● PROBLEM REQUIREMENTS: Will you repeat only the lines from the one with "Generate a Blender" through the one with "PI = math.pi", both included, leaving every picture out?

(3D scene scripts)

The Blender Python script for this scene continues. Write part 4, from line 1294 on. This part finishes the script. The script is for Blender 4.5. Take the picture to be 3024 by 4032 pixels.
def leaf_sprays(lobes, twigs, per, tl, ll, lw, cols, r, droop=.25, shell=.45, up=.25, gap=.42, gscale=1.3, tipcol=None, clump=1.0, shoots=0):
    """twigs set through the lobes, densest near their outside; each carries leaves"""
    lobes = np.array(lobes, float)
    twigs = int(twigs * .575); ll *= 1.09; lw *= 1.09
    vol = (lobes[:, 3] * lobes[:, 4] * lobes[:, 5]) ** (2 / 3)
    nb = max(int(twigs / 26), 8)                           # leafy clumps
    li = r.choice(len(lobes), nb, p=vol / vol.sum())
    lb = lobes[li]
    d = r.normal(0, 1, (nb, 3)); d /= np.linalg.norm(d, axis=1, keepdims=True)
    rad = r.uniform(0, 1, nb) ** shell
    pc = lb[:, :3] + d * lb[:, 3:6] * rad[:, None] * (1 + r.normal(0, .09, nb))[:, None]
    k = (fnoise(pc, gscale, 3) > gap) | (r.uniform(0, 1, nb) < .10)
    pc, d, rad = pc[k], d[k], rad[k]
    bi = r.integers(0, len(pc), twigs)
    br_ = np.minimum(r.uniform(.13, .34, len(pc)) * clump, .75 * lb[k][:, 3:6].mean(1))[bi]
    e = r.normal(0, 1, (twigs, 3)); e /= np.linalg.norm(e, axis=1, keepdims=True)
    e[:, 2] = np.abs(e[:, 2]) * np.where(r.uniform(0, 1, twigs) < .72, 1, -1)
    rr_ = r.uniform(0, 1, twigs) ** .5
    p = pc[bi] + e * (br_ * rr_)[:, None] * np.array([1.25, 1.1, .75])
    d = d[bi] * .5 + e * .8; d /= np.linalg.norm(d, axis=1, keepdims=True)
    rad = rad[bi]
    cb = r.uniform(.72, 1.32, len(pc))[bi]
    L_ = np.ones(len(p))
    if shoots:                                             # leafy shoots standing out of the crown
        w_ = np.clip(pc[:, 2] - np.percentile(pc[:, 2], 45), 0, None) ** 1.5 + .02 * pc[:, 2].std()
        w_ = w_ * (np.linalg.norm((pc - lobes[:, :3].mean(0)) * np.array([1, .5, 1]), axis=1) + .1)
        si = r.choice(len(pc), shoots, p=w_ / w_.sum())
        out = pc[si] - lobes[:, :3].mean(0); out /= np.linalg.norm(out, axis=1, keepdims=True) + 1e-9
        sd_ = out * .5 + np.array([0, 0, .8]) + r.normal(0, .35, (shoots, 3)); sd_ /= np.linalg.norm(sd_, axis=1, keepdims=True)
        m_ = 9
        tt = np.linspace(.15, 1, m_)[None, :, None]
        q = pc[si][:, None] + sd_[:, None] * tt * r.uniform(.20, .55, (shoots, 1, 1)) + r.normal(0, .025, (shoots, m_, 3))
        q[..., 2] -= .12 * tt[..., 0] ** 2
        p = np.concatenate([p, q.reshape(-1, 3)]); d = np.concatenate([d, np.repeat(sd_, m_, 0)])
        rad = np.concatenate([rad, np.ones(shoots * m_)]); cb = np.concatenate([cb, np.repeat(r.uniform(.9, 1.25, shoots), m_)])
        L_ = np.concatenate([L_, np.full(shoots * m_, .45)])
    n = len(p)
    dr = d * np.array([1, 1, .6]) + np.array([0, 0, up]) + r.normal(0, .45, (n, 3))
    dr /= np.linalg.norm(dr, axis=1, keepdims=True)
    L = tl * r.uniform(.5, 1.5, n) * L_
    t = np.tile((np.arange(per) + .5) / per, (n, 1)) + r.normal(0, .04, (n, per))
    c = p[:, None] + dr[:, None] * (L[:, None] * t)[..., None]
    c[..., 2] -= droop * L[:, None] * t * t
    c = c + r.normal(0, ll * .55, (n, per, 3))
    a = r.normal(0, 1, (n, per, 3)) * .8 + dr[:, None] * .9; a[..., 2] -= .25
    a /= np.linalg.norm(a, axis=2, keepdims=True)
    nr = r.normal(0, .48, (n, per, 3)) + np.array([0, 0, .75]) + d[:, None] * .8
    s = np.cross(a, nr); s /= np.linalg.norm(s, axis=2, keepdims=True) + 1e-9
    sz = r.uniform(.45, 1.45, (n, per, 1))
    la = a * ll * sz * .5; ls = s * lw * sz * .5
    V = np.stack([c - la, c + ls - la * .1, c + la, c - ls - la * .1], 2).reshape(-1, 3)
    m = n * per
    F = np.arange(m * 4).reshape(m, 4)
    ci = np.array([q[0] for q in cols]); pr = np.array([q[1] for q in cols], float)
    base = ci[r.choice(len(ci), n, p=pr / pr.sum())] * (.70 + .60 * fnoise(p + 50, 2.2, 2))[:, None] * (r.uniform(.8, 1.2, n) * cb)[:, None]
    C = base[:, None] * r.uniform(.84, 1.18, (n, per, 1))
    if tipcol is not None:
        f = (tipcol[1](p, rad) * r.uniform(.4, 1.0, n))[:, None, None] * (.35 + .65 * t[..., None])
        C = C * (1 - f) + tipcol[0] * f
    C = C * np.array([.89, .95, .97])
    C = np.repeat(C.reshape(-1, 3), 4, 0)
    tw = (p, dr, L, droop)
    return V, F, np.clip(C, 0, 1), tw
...
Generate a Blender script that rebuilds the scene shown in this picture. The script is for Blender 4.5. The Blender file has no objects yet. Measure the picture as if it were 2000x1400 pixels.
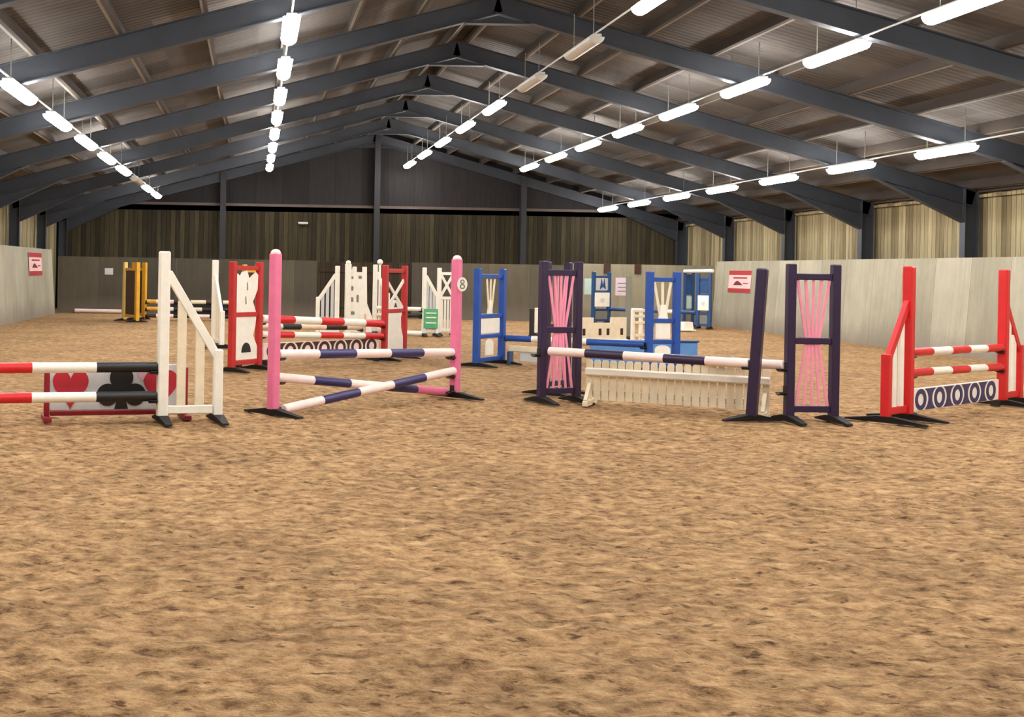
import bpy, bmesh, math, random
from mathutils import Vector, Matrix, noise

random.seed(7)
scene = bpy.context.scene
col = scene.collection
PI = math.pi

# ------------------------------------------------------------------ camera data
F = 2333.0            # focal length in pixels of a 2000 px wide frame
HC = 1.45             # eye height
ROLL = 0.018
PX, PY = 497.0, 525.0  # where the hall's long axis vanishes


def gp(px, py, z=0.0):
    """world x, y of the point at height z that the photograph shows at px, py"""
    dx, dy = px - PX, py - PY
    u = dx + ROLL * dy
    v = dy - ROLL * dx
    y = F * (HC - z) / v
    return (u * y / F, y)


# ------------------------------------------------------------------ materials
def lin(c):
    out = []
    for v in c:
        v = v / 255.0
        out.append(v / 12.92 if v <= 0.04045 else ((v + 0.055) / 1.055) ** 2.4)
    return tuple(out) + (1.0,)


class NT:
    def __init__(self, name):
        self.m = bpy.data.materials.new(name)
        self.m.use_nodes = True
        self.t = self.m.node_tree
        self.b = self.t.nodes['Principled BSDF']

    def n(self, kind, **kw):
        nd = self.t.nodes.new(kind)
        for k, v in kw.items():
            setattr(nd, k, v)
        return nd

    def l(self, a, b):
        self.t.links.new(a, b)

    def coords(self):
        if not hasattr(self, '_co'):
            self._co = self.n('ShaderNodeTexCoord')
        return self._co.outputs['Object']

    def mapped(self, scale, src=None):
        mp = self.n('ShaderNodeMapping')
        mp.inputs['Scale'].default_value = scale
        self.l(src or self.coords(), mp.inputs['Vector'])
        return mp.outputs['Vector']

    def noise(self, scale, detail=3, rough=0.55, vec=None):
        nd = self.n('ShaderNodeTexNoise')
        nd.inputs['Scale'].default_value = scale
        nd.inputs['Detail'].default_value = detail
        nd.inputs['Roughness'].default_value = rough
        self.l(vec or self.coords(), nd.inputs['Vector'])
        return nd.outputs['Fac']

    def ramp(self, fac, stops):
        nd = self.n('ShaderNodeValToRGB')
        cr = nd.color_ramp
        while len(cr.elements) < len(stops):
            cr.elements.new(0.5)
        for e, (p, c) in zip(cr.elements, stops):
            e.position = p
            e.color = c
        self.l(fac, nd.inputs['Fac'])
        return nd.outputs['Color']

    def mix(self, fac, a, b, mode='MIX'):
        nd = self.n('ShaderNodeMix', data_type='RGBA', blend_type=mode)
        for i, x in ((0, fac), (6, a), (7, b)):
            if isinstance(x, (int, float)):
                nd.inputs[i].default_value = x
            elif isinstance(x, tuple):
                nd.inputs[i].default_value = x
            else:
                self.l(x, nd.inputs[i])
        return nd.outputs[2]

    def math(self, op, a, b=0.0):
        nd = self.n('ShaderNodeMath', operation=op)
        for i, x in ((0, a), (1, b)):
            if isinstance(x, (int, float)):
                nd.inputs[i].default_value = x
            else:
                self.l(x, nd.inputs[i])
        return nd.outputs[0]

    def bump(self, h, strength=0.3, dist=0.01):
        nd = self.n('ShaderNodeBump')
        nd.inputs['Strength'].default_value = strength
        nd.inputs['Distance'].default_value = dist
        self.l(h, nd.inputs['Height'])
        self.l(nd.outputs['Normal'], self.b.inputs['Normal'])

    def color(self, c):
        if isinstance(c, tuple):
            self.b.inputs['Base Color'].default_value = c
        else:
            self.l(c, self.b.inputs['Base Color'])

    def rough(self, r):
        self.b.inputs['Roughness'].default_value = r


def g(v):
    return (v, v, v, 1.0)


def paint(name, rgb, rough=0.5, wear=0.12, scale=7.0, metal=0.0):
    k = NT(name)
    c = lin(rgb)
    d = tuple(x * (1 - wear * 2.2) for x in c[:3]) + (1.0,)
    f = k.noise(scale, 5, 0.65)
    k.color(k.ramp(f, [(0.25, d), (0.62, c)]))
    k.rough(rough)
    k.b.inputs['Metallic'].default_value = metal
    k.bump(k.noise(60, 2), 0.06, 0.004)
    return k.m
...
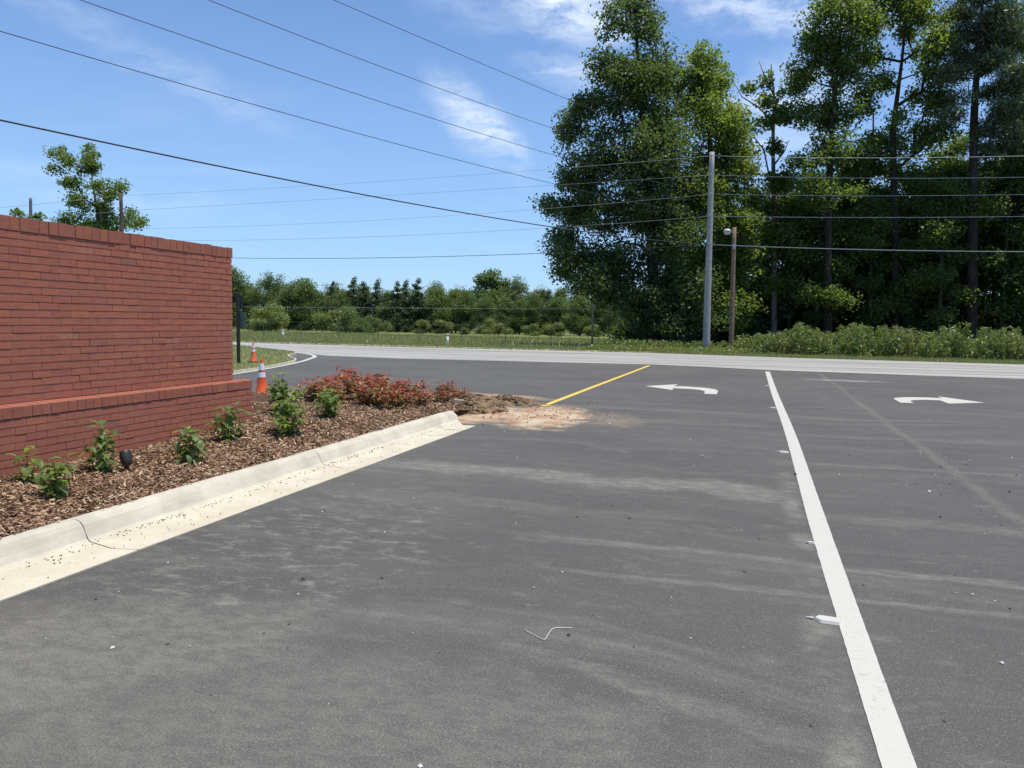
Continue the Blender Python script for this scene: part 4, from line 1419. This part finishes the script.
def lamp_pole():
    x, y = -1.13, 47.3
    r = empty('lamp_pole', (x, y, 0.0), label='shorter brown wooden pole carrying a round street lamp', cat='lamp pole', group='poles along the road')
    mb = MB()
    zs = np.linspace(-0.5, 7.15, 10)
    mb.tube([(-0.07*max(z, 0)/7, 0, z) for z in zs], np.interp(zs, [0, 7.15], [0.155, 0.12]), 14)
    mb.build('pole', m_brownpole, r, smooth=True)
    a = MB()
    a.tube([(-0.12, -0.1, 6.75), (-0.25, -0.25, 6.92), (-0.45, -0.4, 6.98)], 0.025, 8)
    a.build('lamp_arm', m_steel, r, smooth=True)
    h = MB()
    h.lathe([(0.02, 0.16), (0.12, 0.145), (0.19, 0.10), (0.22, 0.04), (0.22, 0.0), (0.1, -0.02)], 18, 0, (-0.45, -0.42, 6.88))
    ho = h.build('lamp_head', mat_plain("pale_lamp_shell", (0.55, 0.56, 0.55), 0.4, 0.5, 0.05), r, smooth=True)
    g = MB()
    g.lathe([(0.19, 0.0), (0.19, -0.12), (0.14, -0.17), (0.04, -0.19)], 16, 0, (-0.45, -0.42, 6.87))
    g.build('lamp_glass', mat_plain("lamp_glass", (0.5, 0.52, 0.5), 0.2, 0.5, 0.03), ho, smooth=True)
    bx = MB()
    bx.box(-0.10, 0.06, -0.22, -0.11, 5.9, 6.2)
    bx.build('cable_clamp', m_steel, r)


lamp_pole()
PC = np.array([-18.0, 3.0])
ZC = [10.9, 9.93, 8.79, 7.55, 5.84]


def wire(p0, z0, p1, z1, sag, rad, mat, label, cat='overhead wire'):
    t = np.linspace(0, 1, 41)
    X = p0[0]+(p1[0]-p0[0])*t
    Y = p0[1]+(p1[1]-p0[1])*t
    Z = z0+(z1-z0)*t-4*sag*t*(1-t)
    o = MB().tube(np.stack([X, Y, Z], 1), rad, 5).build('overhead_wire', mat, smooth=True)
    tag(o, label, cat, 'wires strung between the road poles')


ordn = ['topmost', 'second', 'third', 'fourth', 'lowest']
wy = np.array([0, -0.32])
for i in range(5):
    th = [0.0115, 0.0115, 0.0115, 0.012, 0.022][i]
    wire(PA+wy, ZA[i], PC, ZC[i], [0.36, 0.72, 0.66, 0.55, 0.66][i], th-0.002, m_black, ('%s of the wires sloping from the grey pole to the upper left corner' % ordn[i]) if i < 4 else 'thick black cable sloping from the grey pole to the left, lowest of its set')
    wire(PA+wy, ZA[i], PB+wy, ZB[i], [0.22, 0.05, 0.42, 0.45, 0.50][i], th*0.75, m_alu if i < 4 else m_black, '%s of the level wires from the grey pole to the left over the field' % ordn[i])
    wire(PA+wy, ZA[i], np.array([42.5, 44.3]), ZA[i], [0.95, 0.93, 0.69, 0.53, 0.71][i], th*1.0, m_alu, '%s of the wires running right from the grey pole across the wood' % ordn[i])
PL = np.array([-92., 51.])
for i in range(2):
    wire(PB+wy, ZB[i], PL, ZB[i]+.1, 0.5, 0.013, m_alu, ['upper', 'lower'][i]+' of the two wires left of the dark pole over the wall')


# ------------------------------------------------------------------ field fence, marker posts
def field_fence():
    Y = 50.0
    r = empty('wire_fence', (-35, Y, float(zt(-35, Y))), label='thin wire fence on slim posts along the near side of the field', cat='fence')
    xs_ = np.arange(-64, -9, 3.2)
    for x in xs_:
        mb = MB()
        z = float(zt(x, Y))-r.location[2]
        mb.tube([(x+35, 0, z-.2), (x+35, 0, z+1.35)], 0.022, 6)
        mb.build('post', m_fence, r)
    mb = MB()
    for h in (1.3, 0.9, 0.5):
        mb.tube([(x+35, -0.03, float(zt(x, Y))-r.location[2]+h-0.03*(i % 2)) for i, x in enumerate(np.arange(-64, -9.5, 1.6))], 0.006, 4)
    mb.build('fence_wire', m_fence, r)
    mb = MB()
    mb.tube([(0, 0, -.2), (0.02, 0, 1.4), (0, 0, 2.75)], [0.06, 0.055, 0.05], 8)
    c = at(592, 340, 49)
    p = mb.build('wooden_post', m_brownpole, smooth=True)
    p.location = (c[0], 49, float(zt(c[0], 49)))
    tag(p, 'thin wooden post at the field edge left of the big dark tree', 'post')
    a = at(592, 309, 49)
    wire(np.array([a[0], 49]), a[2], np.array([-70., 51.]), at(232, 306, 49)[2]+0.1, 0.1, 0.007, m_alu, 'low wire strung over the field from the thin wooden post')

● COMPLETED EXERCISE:
Generate a Blender script that rebuilds the scene shown in this picture. The script is for Blender 4.5. The Blender file has no objects yet. Measure the picture as if it were 2000x1400 pixels.
import bpy, bmesh, math, random
from mathutils import Vector, Matrix, noise

random.seed(7)
scene = bpy.context.scene
col = scene.collection
PI = math.pi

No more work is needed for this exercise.